Right Note: Change for Change’s Sake?

The Right Note is a biweekly opinion column. The views expressed are solely the author’s.

The School Board this week unveiled a long-anticipated proposal to start the school year before Labor Day this August.

The change comes after the General Assembly granted more flexibility for school districts last year, and it also comes despite low public support. In fact, according to the APS survey just 25% of parents, 24% of students and 39% of staff like the move.

All indications point to this being the first stop toward starting two weeks before Labor Day next year. For parents who liked to take advantage of late season summer rates for vacations, those days will soon be gone.

The reasons given for starting earlier center around allowing a few more days to prepare for exams that take place in the Spring. It seems little serious consideration was given to eliminating a handful of in service days or early release days instead.

It would be good for the School Board to produce a study that demonstrates an earlier start date produces better scores. It would also be good to see a plan by APS officials on how they will track student achievement the first year to see if the change really matters.
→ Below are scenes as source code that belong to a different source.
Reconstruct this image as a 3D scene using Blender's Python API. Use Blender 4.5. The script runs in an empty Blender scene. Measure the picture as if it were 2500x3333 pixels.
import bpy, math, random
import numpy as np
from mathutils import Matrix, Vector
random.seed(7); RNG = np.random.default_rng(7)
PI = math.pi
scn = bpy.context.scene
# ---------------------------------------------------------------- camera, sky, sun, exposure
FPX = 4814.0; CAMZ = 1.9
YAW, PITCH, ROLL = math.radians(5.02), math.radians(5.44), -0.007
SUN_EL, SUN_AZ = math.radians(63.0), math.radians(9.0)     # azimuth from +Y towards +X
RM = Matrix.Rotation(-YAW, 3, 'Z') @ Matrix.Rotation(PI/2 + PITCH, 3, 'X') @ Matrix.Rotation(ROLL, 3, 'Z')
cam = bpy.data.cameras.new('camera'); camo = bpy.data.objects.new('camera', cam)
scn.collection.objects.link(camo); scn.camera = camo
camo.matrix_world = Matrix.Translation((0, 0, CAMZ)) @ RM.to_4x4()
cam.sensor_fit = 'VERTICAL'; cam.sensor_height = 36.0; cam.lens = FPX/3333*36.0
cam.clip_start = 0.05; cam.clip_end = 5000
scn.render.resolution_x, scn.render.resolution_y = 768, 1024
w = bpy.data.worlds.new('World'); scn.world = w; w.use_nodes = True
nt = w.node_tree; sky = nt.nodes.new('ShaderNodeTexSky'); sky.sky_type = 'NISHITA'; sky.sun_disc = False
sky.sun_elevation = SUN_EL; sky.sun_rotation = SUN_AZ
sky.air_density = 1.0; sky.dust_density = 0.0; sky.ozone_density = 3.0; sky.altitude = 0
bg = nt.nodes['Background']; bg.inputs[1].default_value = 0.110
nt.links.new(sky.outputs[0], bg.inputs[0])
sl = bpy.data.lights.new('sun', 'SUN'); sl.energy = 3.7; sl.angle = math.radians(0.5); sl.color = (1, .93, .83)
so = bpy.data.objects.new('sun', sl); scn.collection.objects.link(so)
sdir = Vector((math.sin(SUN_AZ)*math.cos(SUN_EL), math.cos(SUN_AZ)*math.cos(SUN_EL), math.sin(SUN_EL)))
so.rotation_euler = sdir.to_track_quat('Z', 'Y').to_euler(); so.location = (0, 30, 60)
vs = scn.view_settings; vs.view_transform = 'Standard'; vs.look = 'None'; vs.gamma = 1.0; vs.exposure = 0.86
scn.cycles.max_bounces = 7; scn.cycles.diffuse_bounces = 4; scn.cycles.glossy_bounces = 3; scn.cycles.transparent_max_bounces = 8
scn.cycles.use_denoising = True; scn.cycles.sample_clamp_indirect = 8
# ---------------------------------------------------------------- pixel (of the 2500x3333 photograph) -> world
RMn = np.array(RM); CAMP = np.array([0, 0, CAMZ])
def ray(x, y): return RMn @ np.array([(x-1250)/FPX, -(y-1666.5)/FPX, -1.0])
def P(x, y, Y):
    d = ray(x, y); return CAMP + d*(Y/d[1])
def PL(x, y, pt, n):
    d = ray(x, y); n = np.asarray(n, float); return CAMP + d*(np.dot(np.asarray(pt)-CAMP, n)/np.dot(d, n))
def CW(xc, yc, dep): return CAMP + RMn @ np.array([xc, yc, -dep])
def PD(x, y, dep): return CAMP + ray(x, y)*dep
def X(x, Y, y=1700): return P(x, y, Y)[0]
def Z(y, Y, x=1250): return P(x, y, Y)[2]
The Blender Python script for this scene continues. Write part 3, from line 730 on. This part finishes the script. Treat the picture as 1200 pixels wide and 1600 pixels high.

Many researchers have suggested that one way to improve student performance is to start school later in the day for middle and high school students. Getting more sleep not only helps school performance, but it makes adolescents healthier overall and less likely to engage in risky behaviors. While science may back up the idea of starting these schools at 9 a.m., it is unlikely that APS would seriously pursue such a plan.

Speaking of elected officials doing things just because they can, the County Board last weekend approved big raises for their most senior employees. County Manager Mark Schwartz is now making a salary of $282,489, a 4.5% raise, and County Attorney Stephen MacIsaac will receive $261,933, a 3.5% raise.

Up next for the County Board is whether they will raise their own pay and by how much. Last June, the Board voted to cap salaries at $89,851 for Members and $95,734 for the Chair effective January 1. If they opt to go to the maximum this year, it would represent a 63% increase in pay.

The Board has not said when it would pass a pay raise. They have indicated this year’s budget may pass without a tax rate increase in April. This decision would not be a heavy lift as property assessments are up 4.6% over last year. The assessment increase should present an opportunity for the Board to lower the tax rate, but no property owners I have talked to are holding their breath expecting that to happen.

Whatever the Board ultimately does with their own pay, they should hold a straight up or down vote on it before they pass a budget that will almost certainly have increased taxes on homeowners by more than 9% over the past two years. The Board should not bury a pay raise in the annual budget or wait till June to pass it as they did with the pay cap.